In der Algenfarm mit ihrem 1,2 Hektar großen Gewächshaus arbeiten 17 Mitarbeiter. »Von der Starterkultur über die Abfüllanlage bis zur 100-Gramm- oder 25-Kilogramm-Verpackung erledigen wir alles hier«, sagt Ullmann. Der gute Ruf der Algen und der aktuell »gesunde Lifestyle« bescheren den Altmärkern gute Geschäfte, besonders in Europa, aber auch in Nordamerika und Asien.
Vor einigen Wochen erhielt der Geschäftsführer aus London den internationalen »Gamechangers Awards« in der Kategorie »Gesundheit, Phar- mazie, Biotechnologie und Medizintechnik« zugesprochen.
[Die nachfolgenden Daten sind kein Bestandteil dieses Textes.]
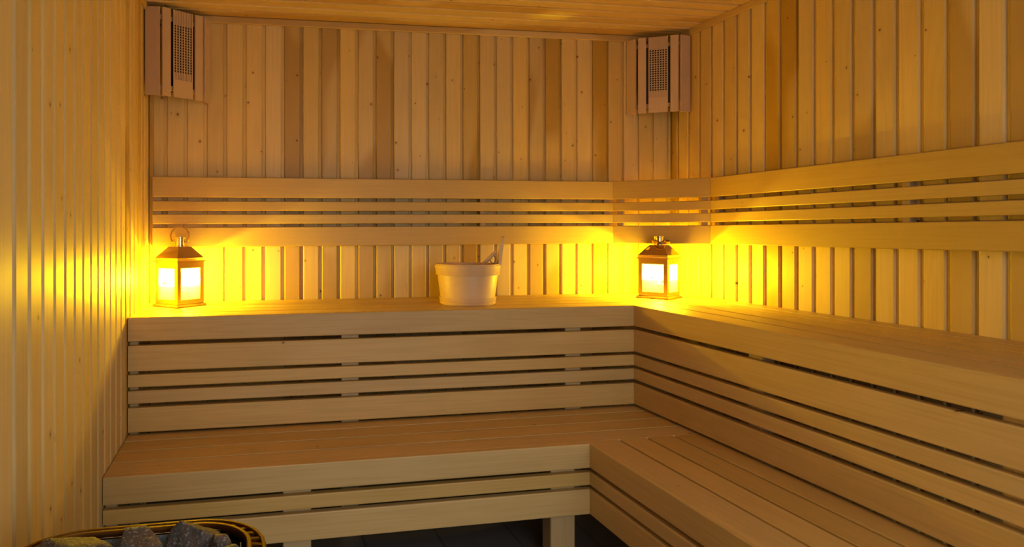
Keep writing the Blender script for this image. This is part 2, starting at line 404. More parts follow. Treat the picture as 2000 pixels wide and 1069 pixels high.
# ------------------------------------------------------------------ benches
YU, XU = -0.583, 2.131         # front faces of the upper benches
YL, XL = -1.036, 1.676         # front faces of the lower benches
ZL = Z0 - 0.45
FT = 0.028                     # facing board thickness
PT = 0.026                     # seat plank thickness
YEND = -2.78                   # where the right hand benches stop
def plank_x(parent, ya, yb, xa, xb, z, mat='aspen'):
    return link('seat_plank', board_mesh(yb - ya, PT, xb - xa, mat, 0.0022), parent, (xa, (ya + yb) / 2, z), ROT_FLAT_X)
def plank_y(parent, xa, xb, ya, yb, z, mat='aspen'):   # ya > yb
    return link('seat_plank', board_mesh(xb - xa, PT, ya - yb, mat, 0.0022), parent, ((xa + xb) / 2, ya, z), ROT_FLAT_Y)
def facing_x(parent, za, zb, xa, xb, y, corners=(1, 1, 0, 0)):
    return link('facing_board', board_mesh(za - zb, FT, xb - xa, 'aspen', 0.004, corners), parent, (xa, y, (za + zb) / 2), ROT_FRONT_X)
def facing_y(parent, za, zb, ya, yb, x, corners=(1, 1, 0, 0)):
    return link('facing_board', board_mesh(za - zb, FT, ya - yb, 'aspen', 0.004, corners), parent, (x, ya, (za + zb) / 2), ROT_SIDE_Y)
def post(parent, xa, xb, ya, yb, z0, z1, name='post'):
    me = prism(name, round_rect(xb - xa, yb - ya, 0.003, 1), z1 - z0, 'post')
    # length along Z, profile y -> -x or x, profile z -> y
    return link(name, me, parent, ((xa + xb) / 2, ya, z0), ROT_BACK_UP)
def joist(parent, xa, xb, ya, yb, z0, z1):
    return link('joist', box_mesh('joist', xa, xb, ya, yb, z0, z1, 'post'), parent)

UP = [(0.0, -0.092), (-0.1075, -0.206), (-0.219, -0.267), (-0.2805, -0.3295), (-0.345, -0.4395)]
LO = [(0.0, -0.089), (-0.104, -0.152), (-0.166, -0.2585)]
eps = 0.0008
# upper bench, back run
ub = tag(empty('sauna_bench'), 'upper bench along the back wall carrying the pail and both lanterns', 'bench', 'tiered sauna benches')
for i, (a, b) in enumerate(UP): facing_x(ub, Z0 + a, Z0 + b, 0.003, XU - 0.0005, YU)
for ya, yb_ in ((YU + FT + eps, -0.450), (-0.439, -0.330), (-0.319, -0.210), (-0.199, -0.090), (-0.079, -0.003)):
    plank_x(ub, ya, yb_, 0.003, W - 0.003, Z0)
for xa, xb in ((0.003, 0.036), (0.824, 0.896), (1.815, 1.888)):
    post(ub, xa, xb, YU + FT + 0.001, YU + FT + 0.05, 0.0, Z0 - PT - 0.001)
    joist(ub, xa, xb, YU + FT + 0.052, -0.004, Z0 - PT - 0.08, Z0 - PT - 0.001)
# upper bench, right run
ur = tag(empty('sauna_bench'), 'upper bench along the right wall, empty, running out of the frame', 'bench', 'tiered sauna benches')
for i, (a, b) in enumerate(UP): facing_y(ur, Z0 + a, Z0 + b, YU + FT - 0.001, YEND, XU)
for xa, xb in ((XU + FT + eps, 2.2565), (2.2680, 2.374), (2.3855, 2.491), (2.5025, 2.609), (2.6205, W - 0.003)):
    plank_y(ur, xa, xb, YU + FT - eps, YEND, Z0)
for ya, yb_ in ((-1.327, -1.259), (-2.15, -2.08), (-2.76, -2.69)):
    post(ur, XU + FT + 0.001, XU + FT + 0.05, ya, yb_, 0.0, Z0 - PT - 0.001)
    joist(ur, XU + FT + 0.052, W - 0.004, ya, yb_, Z0 - PT - 0.08, Z0 - PT - 0.001)
# lower bench, back run
lb = tag(empty('sauna_bench'), 'lower bench along the back wall behind the stone-filled heater', 'bench', 'tiered sauna benches')
for i, (a, b) in enumerate(LO): facing_x(lb, ZL + a, ZL + b, 0.003, XL - 0.0005, YL)
for ya, yb_ in ((YL + FT + eps, -0.901), (-0.891, -0.780), (-0.770, -0.661), (-0.651, -0.560)):
    plank_x(lb, ya, yb_, 0.003, XU + 0.02, ZL)
for xa, xb in ((0.003, 0.040), (0.566, 0.661), (1.536, 1.632)):
    post(lb, xa, xb, YL + FT + 0.001, YL + FT + 0.075, 0.0, ZL - PT - 0.001, 'leg')
    joist(lb, xa, xb, YL + FT + 0.077, -0.562, ZL - PT - 0.08, ZL - PT - 0.001)
# lower bench, right run
lr = tag(empty('sauna_bench'), 'lower bench along the right wall, in the bottom right foreground', 'bench', 'tiered sauna benches')
for i, (a, b) in enumerate(LO): facing_y(lr, ZL + a, ZL + b, YL + FT - 0.001, YEND, XL)
for xa, xb in ((XL + FT + eps, 1.8045), (1.8155, 1.9195), (1.9305, 2.0345), (2.0455, XU + 0.02)):
    plank_y(lr, xa, xb, YL + FT - eps, YEND, ZL)
for ya, yb_ in ((-1.78, -1.69), (-2.76, -2.67)):
    post(lr, XL + FT + 0.001, XL + FT + 0.075, ya, yb_, 0.0, ZL - PT - 0.001, 'leg')
    joist(lr, XL + FT + 0.077, XU + 0.015, ya, yb_, ZL - PT - 0.08, ZL - PT - 0.001)

# ------------------------------------------------------------------ backrests
REST = [(0.595, 0.500), (0.483, 0.438), (0.4215, 0.3765), (0.361, 0.268)]
BT = 0.020; BO = 0.045
def rest(label, p0, p1, tilt=0.0, battens=(), bt=0.024):
    """horizontal boards between two plan points; faces the room"""
    p0, p1 = Vector((*p0, 0)), Vector((*p1, 0)); d = p1 - p0; L = d.length; d.normalize()
    nrm = Vector((d.y, -d.x, 0))          # towards the room
    e = tag(empty('backrest', (p0.x, p0.y, Z0)), label, 'backrest', 'slatted backrests on the walls')
    r = rot_matrix(d + Vector((0, 0, tilt / L)), nrm)
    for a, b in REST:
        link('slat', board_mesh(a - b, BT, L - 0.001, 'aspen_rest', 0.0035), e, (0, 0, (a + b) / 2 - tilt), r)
    for s, w in battens:
        q = d * s - nrm * (BT + 0.0005)
        dz = -tilt * (1 - s / L)
        o = link('batten', board_mesh(w, bt, 0.30, 'post', 0.002), e, (q.x, q.y, 0.282 + dz), rot_matrix((0, 0, 1), nrm))
    return e
XB = 2.337
rest('long slatted backrest across the back wall, above the pail', (0.02, -BO), (XB, -BO), 0.0125, ((0.02, 0.035), (1.60, 0.03), (XB - 0.02 - 0.025, 0.03)))
rest('short slatted backrest set diagonally across the far corner, behind a lantern', (XB, -BO - 0.0005), (W - BO, -0.3805), 0.0, ())
rest('long slatted backrest on the right wall, leaving the frame at right', (W - BO, -0.381), (W - BO, YEND), 0.0, ((0.02, 0.03), (1.0, 0.03), (2.36, 0.03)))
# the corner backrest is carried by a block behind each end
cb = [o for o in C.objects if o.name.startswith('backrest')][1]
for s in (0.03, 0.44):
    d = Vector((1, -1, 0)).normalized(); n = Vector((-1, -1, 0)).normalized(); q = d * s - n * (BT + 0.0005)
    link('batten', board_mesh(0.03, 0.012, 0.31, 'post', 0.002), cb, (q.x, q.y, 0.276), rot_matrix((0, 0, 1), n))

# ------------------------------------------------------------------ corner lamp shades
def lamp_shade(label, corner_x, sgn, zb, zt):
    e = tag(empty('corner_lamp_shade', (corner_x, 0, zb)), label, 'lamp shade', 'wooden lamp shades in the upper corners')
    H = zt - zb
    P = [Vector((0.004 * sgn, -0.172, 0)), Vector((0.075 * sgn, -0.183, 0)), Vector((0.252 * sgn, -0.068, 0)), Vector((0.277 * sgn, -0.003, 0))]
    def outward(a, b):
        d = (b - a).normalized(); n = Vector((d.y, -d.x, 0))
        if n.dot((a + b) / 2 - Vector((0.08 * sgn, -0.05, 0))) < 0: n = -n
        return d, n
    def slat(a, b, s0, s1, t=0.010):
        d, n = outward(a, b); L = (b - a).length
        w = (s1 - s0) * L; q = a + d * ((s0 + s1) / 2 * L)
        link('slat', board_mesh(w, t, H, 'shade', 0.0025), e, (q.x, q.y, 0), rot_matrix((0, 0, 1), n))
    slat(P[0], P[1], 0.02, 0.90); slat(P[2], P[3], 0.14, 0.96)
    slat(P[1], P[2], 0.030, 0.220); slat(P[1], P[2], 0.780, 0.970)
    # middle panel: proud ribs with a grooved, perforated field and a plain plate at the foot
    d, n = outward(P[1], P[2]); L = (P[2] - P[1]).length
    w = 0.45 * L; q = P[1] + d * (0.5 * L)
    cols = 7; rows = 18; cw = w / (cols * 2 + 1)
    xs = [-w / 2 + (i + (0.14 if i % 2 == 0 else -0.14) * (0 < i < cols * 2 + 1)) * cw for i in range(cols * 2 + 2)]
    hz0, hz1 = H * 0.29, H * 0.84
    zs = [0.0, H * 0.20] ; ch = (hz1 - hz0) / (rows * 2)
    zs += [hz0 + (i + (0.3 if i % 2 else 0)) * ch for i in range(rows * 2 + 1)] + [H]
    v, f = [], []; idx = {}
    def vert(i, j, depth):
        k = (i, j, depth)
        if k not in idx:
            idx[k] = len(v); v.append((zs[j], xs[i], 0.0 if depth == 0 else -0.004))
        return idx[k]
    def lev(i, j): return 1 if (i % 2 == 1 and j >= 1) else 0
    nc, nr = len(xs) - 1, len(zs) - 1
    for i in range(nc):
        for j in range(nr):
            lv = lev(i, j)
            hole = lv == 1 and 2 <= j < 2 + rows * 2 and (j - 2) % 2 == 0
            if not hole: f.append((vert(i, j, lv), vert(i + 1, j, lv), vert(i + 1, j + 1, lv), vert(i, j + 1, lv)))
            if i + 1 < nc and lev(i + 1, j) != lv:
                f.append((vert(i + 1, j, 0), vert(i + 1, j + 1, 0), vert(i + 1, j + 1, 1), vert(i + 1, j, 1)))
            if j + 1 < nr and lev(i, j + 1) != lv:
                f.append((vert(i, j + 1, 0), vert(i + 1, j + 1, 0), vert(i + 1, j + 1, 1), vert(i, j + 1, 1)))
    o = link('perforated_panel', mesh('perforated_panel', v, f, 'shade'), e, (q.x, q.y, 0), rot_matrix((0, 0, 1), n))
    so = o.modifiers.new('thick', 'SOLIDIFY'); so.thickness = 0.004; so.offset = -1
    # near-black block added behind the slats so their gaps read dark
    bq = q - n * 0.030; bw_ = L * 0.40
    block_prof = [(-bw_, -0.012), (-bw_ * 0.8, 0.010), (bw_ * 0.8, 0.010), (bw_, -0.012), (bw_ * 0.6, -0.035), (-bw_ * 0.6, -0.035)]
    link('gap_darkener', prism('gap_darkener', [(a_, b_) for a_, b_ in block_prof], H * 0.84, 'dark'), e, (bq.x, bq.y, H * 0.08), rot_matrix((0, 0, 1), n))
    # rails behind the slats tie them together
    for zz in (0.03, H - 0.05):
        dd = [p - Vector((0.012 * sgn, 0, 0)) + Vector((0, 0.014, 0)) for p in P]
        dd[0] = P[0] + Vector((0.002 * sgn, 0.016, 0)); dd[3] = P[3] + Vector((-0.014 * sgn, 0, 0))
        inn = [p + Vector((-0.010 * sgn if i > 0 else 0, 0.012 if i < 3 else 0, 0)) for i, p in enumerate(dd)]
        vv = [(p.x, p.y, z) for z in (zz, zz + 0.02) for p in dd + inn]
        fc = []
        for i in range(3):
            fc += [(i, i + 1, 8 + i + 1, 8 + i), (4 + i, 4 + i + 1, 12 + i + 1, 12 + i), (i, i + 1, 4 + i + 1, 4 + i), (8 + i, 8 + i + 1, 12 + i + 1, 12 + i)]
        fc += [(0, 4, 12, 8), (3, 7, 15, 11)]
        link('rail', mesh('rail', vv, fc, 'shade'), e)
    return e
lamp_shade('slatted wooden corner lamp shade at upper left, beside the panelled left wall', 0.0, 1, Z0 + 0.932, Z0 + 1.322)
lamp_shade('slatted wooden corner lamp shade in the far right corner under the ceiling', W, -1, Z0 + 0.955, Z0 + 1.352)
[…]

Die Abstimmung gewinne, wer Neues schaffe und eine Branche mit seiner Forschung revolutioniere, erläutert er.
Übrigens auch in der Freizeit kann Ullmann nicht von den Algen lassen. Nicht nur, dass er mit Kirstin Knufmann das Buch »Algen – das gesunde Gemüse aus dem Meer« veröffentlichte, das auf der Frankfurter Buchmesse eine Goldmedaille gewann. Er schreibt auch über Qualitätsparameter bei Algen. Und manchmal geht er tauchen. Dann, sagt er, habe er natürlich auch mit Makroalgen zu tun.